Lines of data

______________________________

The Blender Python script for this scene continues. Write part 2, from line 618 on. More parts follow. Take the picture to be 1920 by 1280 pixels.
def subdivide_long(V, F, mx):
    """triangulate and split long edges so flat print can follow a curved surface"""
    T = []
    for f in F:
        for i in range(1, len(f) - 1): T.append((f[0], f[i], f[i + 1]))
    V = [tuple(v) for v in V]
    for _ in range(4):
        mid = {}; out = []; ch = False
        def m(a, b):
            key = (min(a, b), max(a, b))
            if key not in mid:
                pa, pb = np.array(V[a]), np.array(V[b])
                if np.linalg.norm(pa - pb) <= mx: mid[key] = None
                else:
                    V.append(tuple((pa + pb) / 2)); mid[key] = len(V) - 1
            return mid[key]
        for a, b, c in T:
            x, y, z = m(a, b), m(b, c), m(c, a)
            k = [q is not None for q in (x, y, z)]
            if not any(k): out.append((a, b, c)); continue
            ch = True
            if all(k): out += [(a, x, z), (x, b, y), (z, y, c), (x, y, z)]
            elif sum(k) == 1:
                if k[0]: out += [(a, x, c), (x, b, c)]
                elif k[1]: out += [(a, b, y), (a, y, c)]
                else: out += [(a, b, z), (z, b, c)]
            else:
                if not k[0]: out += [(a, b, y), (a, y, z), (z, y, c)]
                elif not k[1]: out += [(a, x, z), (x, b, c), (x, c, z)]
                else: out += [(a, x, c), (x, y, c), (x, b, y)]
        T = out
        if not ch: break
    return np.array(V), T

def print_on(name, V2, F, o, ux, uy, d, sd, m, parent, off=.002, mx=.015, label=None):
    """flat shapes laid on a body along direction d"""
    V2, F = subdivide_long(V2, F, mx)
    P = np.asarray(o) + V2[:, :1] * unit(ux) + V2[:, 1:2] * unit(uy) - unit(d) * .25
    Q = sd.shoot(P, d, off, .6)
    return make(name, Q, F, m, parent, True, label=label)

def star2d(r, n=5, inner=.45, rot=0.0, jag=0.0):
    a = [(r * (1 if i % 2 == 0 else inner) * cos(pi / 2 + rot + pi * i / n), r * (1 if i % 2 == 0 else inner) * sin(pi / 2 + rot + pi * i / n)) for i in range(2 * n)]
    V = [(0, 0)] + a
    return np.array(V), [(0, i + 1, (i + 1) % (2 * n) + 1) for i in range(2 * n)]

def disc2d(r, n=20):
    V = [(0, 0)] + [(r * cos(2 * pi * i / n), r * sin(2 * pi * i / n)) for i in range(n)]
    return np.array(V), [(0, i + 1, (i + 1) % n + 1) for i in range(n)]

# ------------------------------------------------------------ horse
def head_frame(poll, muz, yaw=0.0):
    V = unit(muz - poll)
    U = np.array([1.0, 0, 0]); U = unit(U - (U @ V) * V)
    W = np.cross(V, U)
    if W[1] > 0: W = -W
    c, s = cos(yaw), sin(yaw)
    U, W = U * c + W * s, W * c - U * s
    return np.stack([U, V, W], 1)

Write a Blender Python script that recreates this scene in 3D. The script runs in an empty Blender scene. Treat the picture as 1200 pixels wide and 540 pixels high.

______________________________

Only lines with the word "scene" are wanted, so copy each one from the records.

The Blender Python script for this scene continues. Write part 2, from line 618 on. More parts follow. Take the picture to be 1920 by 1280 pixels.
Write a Blender Python script that recreates this scene in 3D. The script runs in an empty Blender scene. Treat the picture as 1200 pixels wide and 540 pixels high.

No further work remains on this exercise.